Here's a little info for anyone who's reading this. I've got a link over to the right for those who want to follow via RSS/XML newsfeed. I'm riding a 2005 Trek 520. This is a great bike. I've put 2,500 miles on it since I bought it in the Spring of 2005. It feels like I've already mentioned that.

Here's my itinerary:

Night of Sept. 5 Camp at Fort Stevens State Park
Sept. 6, Fort Stevens to Nehalem Bay State Park – 45 miles
Sept. 7, Nehalem Bay to Cape Lookout State Park – 50 miles
Sept. 8, Cape Lookout to Agate Beach (Newport) – 60 miles
Sept. 9, Agate Beach to Jessie M. Honeyman State Park – 60 miles
Sept. 10, Jessie M. Honeyman to Sunset Bay State Park – 55 miles
Sept. 11, Sunset Bay to Humbug Mountain State Park – 60 miles
Sept. 12, Humbug Mountain to Calif. State border – 55 miles

This is subject to change...of course.

Taking it easy

I biked 26 miles yesterday. 1:55. I've decided to take it easy until the trip. I figure that any massive rides now only run the risk of injury or accident. I do want to keep saddle time. I've found that Body Glide seems to help prevent saddle sores. I'll ride 2 hour rides today and tomorrow. Off Tuesday as we drive to Fort Stevens.

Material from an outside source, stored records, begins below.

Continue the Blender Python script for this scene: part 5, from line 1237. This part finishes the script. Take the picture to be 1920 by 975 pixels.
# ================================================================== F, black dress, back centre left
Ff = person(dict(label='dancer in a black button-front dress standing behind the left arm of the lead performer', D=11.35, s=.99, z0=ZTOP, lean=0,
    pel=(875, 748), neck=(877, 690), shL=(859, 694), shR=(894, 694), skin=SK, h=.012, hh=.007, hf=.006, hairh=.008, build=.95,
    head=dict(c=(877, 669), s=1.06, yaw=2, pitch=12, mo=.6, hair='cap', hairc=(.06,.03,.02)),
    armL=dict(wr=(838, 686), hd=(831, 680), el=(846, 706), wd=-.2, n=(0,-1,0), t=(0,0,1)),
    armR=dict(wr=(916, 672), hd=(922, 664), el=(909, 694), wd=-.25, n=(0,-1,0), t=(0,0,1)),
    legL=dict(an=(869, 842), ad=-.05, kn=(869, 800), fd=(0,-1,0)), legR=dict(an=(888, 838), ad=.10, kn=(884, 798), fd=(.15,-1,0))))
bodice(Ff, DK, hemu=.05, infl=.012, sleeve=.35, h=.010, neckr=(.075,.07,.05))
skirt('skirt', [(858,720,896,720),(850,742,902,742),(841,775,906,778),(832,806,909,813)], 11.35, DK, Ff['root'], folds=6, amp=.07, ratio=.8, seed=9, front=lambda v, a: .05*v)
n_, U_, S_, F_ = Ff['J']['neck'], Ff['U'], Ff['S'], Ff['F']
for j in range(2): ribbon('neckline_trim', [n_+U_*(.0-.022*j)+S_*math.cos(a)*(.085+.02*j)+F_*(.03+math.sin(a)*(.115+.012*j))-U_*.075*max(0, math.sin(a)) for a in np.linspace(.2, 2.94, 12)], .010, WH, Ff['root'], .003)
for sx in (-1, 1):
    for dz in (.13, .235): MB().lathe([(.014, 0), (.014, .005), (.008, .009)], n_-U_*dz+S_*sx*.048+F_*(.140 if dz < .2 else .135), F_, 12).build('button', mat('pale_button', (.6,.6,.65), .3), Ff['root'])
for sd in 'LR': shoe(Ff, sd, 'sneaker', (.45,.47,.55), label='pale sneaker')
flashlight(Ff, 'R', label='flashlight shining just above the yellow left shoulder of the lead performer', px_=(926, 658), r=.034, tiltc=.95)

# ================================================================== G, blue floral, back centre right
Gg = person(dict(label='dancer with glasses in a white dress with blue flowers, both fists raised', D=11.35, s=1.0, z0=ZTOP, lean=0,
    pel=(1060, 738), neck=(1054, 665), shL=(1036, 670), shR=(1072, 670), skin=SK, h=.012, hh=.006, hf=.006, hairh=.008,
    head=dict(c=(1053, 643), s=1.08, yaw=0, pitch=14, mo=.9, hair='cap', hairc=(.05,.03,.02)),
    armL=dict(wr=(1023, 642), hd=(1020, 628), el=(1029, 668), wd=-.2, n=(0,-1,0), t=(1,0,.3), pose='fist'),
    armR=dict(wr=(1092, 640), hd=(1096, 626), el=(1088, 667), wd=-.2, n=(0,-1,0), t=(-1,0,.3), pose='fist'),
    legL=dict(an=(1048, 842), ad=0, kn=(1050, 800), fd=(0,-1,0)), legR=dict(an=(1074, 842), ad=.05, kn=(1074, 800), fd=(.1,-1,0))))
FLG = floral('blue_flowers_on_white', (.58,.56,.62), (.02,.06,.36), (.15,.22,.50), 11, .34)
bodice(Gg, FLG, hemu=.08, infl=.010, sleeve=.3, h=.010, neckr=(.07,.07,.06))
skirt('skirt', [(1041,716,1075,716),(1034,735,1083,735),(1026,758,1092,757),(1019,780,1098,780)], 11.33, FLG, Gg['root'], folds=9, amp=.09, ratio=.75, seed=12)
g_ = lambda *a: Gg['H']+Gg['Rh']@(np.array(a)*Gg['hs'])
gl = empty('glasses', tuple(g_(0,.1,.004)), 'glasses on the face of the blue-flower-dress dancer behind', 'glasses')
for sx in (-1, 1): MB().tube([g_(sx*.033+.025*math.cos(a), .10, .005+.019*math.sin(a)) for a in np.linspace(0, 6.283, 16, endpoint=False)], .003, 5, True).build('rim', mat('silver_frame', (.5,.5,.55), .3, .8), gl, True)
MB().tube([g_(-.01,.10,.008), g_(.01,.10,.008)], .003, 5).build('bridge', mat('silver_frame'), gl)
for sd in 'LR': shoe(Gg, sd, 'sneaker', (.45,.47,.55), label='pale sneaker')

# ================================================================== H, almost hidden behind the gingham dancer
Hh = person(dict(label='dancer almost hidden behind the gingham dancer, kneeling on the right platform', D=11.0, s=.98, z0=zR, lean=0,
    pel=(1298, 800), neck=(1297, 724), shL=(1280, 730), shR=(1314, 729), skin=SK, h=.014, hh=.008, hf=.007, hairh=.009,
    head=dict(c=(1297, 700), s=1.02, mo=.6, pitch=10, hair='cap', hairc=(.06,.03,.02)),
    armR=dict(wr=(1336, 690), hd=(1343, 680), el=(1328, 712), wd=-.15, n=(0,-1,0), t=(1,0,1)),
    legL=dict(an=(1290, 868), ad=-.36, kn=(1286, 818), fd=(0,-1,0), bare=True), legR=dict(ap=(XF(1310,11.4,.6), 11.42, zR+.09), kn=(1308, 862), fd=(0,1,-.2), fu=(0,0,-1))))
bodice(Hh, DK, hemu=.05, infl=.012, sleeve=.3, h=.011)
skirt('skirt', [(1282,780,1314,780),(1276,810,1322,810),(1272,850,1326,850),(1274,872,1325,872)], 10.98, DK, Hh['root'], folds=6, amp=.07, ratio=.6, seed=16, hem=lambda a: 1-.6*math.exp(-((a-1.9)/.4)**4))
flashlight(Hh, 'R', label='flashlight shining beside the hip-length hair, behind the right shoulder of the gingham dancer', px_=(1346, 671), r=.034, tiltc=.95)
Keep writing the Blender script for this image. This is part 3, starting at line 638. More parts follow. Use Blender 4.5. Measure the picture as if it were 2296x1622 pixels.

Saturday, September 02, 2006

Just Next Week

Yes, my bicycle trip along the Oregon Coast is just next week. I'd love for anyone living along the coast to join me for part of the ride. I find that riding alone for several hours is...well, a bit lonely. Not really lonely, I guess, considering the passing scene. But, well, it would be nice to have someone to talk to.

I had planned to get in more mileage by the time I started this trip. I've been averaging 100 miles a week, with the longest rides being only about 30 miles. In the last couple of weeks, I've actually gone over 30 miles a couple times. It's hard to get time to bike when one has a business.

Weather is something that I've been thinking about. It's been warm here on Fidalgo Island, Washington, nearly all summer long. No rain to speak of. Probably less than one inch in the past 3 months. Now I'm checking the forecasts for Astoria, Newport and Gold Beach. I see that Gold Beach gets hot more often than Astoria and Newport.